Qdrant is an open-source vector search engine written in Rust that emphasizes simplicity and performance. It runs as a single binary or in a cluster, offers a REST API alongside gRPC, and provides a managed cloud option starting with a free tier. Qdrant is a better fit for teams that want vector search without Kubernetes complexity.
Weaviate combines vector search with a knowledge graph model, offering hybrid search capabilities, built-in vectorization modules, and a managed cloud service with plans starting at $45/month. Weaviate suits teams building AI applications that need both semantic and structured search in a single system.

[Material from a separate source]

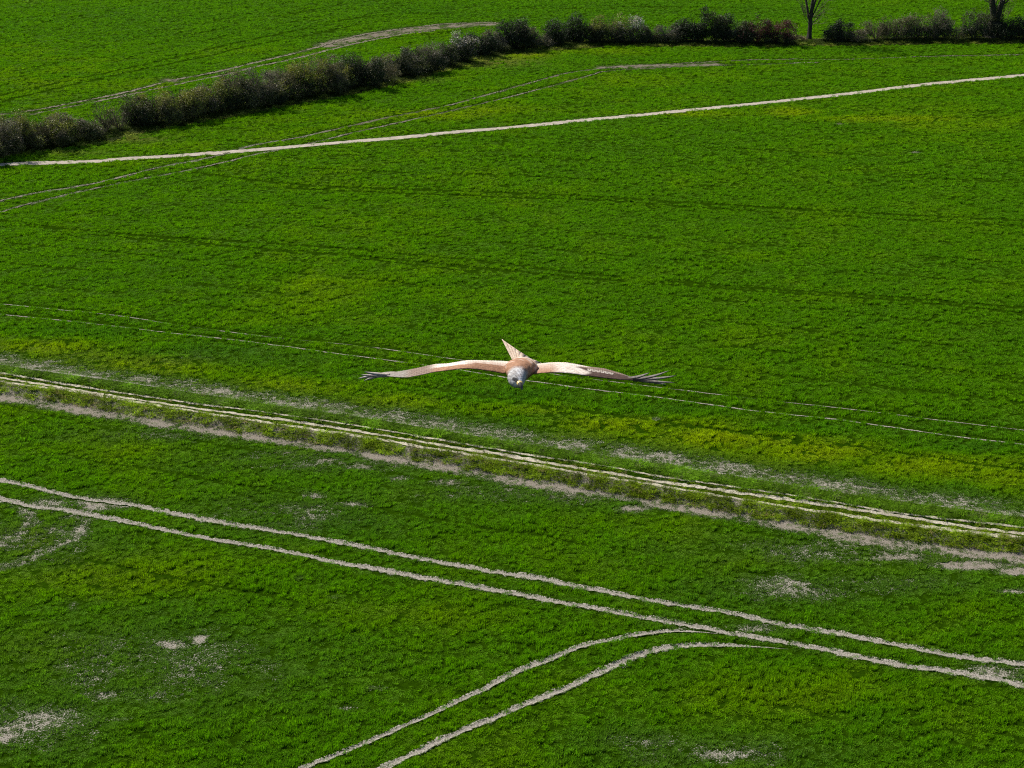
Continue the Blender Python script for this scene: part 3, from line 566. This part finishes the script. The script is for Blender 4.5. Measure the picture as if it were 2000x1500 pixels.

Pinecone is a fully managed vector database with no self-hosting option. It removes all operational overhead but introduces vendor lock-in and usage-based costs that can grow quickly at scale. Pinecone is the right choice for teams that prioritize zero operational burden over infrastructure control.
pgvector extends PostgreSQL with vector similarity search. It is the pragmatic choice for teams with existing PostgreSQL infrastructure that need basic vector search without deploying a separate database. It lacks the horizontal scaling and distributed architecture that Vald provides but requires near-zero additional operational investment.